> _What is required_
What do the lines from the top of the data through the line with "t = np.clip((x" say? Quote them exactly and include both ends.
— Begin —
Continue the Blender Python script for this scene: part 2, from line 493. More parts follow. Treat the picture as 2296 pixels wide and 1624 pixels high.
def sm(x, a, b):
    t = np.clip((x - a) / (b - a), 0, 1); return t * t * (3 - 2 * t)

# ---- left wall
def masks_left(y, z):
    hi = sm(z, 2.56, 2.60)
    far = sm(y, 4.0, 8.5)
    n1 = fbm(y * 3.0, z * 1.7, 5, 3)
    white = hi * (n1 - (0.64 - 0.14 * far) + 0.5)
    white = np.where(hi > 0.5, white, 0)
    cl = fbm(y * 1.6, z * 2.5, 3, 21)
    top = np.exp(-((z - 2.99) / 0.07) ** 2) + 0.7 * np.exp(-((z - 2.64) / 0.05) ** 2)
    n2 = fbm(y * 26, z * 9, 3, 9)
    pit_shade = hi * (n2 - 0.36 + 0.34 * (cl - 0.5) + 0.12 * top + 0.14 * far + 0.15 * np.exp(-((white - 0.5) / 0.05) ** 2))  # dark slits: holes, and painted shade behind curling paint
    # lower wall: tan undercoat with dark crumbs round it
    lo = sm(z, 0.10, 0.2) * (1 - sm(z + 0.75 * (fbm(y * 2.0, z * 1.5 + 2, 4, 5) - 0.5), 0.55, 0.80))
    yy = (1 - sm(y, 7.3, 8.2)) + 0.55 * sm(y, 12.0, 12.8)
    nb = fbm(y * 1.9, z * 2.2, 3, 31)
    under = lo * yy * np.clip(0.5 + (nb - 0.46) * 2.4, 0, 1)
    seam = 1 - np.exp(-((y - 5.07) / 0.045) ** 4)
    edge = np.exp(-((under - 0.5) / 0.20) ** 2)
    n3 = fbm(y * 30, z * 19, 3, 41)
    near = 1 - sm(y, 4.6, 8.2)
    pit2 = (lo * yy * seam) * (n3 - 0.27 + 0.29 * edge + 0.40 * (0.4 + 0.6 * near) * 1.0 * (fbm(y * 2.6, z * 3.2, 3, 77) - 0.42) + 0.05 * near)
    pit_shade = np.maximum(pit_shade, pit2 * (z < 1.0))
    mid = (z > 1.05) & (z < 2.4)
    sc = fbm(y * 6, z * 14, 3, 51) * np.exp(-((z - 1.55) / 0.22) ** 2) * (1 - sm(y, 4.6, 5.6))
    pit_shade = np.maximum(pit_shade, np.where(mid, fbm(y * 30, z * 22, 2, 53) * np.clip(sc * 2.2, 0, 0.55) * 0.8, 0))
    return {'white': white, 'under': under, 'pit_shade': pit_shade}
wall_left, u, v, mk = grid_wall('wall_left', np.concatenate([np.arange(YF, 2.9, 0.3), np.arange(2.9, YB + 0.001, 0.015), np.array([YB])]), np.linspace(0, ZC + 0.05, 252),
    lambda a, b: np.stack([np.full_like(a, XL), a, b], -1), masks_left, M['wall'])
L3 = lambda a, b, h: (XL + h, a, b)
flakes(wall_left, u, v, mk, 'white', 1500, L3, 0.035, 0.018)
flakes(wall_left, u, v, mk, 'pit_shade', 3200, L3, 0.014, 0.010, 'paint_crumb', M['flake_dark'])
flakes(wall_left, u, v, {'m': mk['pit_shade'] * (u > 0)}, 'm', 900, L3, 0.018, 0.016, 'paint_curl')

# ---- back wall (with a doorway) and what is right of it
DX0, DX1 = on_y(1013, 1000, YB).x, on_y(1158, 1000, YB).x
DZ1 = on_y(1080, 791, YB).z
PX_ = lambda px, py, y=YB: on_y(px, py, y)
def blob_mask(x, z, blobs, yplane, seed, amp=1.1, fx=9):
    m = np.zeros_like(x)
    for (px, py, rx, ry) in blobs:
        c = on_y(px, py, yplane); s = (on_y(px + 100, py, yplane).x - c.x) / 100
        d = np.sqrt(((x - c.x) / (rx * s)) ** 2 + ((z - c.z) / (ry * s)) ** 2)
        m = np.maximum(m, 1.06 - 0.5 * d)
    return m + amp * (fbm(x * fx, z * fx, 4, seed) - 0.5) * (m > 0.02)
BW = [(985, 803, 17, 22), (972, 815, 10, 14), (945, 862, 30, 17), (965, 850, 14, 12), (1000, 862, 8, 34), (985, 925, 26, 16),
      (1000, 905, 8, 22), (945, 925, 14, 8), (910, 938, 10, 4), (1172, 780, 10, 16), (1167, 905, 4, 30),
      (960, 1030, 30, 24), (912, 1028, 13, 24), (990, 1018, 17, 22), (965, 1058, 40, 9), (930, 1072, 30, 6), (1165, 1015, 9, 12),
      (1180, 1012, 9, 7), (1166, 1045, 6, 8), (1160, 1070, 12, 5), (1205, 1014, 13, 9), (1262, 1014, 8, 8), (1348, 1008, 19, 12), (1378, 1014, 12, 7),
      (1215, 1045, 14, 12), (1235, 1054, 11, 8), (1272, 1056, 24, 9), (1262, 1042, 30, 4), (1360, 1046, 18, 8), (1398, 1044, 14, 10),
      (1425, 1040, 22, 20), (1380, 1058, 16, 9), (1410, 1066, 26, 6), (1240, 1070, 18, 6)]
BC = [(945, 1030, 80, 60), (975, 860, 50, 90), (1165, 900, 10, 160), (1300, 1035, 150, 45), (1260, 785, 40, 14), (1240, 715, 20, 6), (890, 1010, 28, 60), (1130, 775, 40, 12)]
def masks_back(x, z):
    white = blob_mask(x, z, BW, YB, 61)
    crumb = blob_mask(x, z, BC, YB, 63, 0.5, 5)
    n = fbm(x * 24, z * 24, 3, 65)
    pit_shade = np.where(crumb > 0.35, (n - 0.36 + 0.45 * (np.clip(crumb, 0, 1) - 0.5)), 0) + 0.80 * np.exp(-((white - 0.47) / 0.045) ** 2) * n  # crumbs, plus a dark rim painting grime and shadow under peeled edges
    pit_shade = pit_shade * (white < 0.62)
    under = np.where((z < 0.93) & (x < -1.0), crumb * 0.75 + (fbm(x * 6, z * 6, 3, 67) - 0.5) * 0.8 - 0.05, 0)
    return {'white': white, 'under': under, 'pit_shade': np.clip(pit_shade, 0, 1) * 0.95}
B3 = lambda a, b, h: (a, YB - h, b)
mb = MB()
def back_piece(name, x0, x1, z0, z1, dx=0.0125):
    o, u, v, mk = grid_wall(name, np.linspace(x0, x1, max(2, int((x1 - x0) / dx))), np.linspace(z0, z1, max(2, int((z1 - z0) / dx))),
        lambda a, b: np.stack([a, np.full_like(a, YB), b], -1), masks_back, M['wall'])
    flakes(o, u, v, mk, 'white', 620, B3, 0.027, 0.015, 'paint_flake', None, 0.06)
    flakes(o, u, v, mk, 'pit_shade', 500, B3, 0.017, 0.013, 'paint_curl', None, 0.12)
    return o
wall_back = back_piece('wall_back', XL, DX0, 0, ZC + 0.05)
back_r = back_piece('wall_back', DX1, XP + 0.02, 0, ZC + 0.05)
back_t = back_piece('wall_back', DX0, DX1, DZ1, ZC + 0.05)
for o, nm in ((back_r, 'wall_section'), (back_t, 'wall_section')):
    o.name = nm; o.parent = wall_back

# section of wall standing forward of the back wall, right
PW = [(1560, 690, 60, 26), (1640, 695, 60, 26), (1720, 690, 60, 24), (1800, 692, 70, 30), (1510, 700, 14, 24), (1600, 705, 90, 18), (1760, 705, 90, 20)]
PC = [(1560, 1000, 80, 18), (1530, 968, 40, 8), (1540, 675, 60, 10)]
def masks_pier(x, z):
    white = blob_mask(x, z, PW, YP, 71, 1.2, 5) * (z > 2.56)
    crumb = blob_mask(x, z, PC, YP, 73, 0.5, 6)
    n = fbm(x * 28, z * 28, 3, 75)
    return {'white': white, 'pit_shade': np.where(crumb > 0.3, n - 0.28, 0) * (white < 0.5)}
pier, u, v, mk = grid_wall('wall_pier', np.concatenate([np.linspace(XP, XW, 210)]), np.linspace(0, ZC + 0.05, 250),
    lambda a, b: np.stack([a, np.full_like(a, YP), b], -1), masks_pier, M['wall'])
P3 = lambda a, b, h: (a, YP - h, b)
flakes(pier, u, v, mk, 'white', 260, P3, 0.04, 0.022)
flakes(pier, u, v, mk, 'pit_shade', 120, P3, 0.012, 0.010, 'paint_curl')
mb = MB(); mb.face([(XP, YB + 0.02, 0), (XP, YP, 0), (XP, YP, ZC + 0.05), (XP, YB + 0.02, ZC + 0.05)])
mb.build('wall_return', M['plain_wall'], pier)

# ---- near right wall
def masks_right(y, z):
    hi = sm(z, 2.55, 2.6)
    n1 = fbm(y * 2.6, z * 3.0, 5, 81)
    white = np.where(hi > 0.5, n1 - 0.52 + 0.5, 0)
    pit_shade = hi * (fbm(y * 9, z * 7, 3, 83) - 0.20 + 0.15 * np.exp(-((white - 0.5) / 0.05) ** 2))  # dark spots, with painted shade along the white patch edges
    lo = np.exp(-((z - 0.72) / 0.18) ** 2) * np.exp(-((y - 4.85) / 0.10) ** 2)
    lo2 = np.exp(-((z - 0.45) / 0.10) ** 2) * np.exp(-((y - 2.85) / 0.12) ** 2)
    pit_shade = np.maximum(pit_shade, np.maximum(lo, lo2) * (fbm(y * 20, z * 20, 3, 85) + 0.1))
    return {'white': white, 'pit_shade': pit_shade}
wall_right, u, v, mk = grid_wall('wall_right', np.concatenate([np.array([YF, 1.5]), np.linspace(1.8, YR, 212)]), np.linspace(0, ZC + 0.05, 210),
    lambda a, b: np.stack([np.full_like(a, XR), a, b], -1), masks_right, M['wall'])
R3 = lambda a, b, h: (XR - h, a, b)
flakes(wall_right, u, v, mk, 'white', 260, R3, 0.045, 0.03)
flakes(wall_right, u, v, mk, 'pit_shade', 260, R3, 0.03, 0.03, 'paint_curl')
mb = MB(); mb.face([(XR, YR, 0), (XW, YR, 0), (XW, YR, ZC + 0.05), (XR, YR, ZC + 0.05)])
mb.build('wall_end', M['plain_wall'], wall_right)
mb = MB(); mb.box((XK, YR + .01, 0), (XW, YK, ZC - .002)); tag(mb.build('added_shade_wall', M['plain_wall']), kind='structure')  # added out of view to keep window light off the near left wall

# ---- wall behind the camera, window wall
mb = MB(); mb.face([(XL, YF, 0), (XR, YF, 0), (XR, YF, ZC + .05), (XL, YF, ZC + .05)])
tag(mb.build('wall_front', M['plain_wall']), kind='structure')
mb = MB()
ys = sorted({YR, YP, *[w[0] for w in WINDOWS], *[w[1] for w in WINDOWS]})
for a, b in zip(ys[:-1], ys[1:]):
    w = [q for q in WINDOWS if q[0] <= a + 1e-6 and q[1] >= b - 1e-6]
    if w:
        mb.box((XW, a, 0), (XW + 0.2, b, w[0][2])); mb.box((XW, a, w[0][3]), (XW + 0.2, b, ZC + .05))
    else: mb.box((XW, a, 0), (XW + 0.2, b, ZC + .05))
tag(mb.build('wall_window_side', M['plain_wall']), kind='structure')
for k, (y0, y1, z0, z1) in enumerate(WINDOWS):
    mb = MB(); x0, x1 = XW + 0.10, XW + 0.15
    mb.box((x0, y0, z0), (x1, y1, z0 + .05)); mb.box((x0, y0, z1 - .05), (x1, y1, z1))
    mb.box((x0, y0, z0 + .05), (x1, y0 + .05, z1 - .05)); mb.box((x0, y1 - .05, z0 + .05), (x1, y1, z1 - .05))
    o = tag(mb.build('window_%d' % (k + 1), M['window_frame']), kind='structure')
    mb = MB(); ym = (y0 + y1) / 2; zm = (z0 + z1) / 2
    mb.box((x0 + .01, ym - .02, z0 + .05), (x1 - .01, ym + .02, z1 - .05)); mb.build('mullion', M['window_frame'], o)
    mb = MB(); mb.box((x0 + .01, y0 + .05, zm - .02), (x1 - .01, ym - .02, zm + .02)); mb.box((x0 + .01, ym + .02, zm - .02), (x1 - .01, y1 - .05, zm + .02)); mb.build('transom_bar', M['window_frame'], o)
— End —
> _Reply to the exercise_
Continue the Blender Python script for this scene: part 2, from line 493. More parts follow. Treat the picture as 2296 pixels wide and 1624 pixels high.
def sm(x, a, b):
    t = np.clip((x - a) / (b - a), 0, 1); return t * t * (3 - 2 * t)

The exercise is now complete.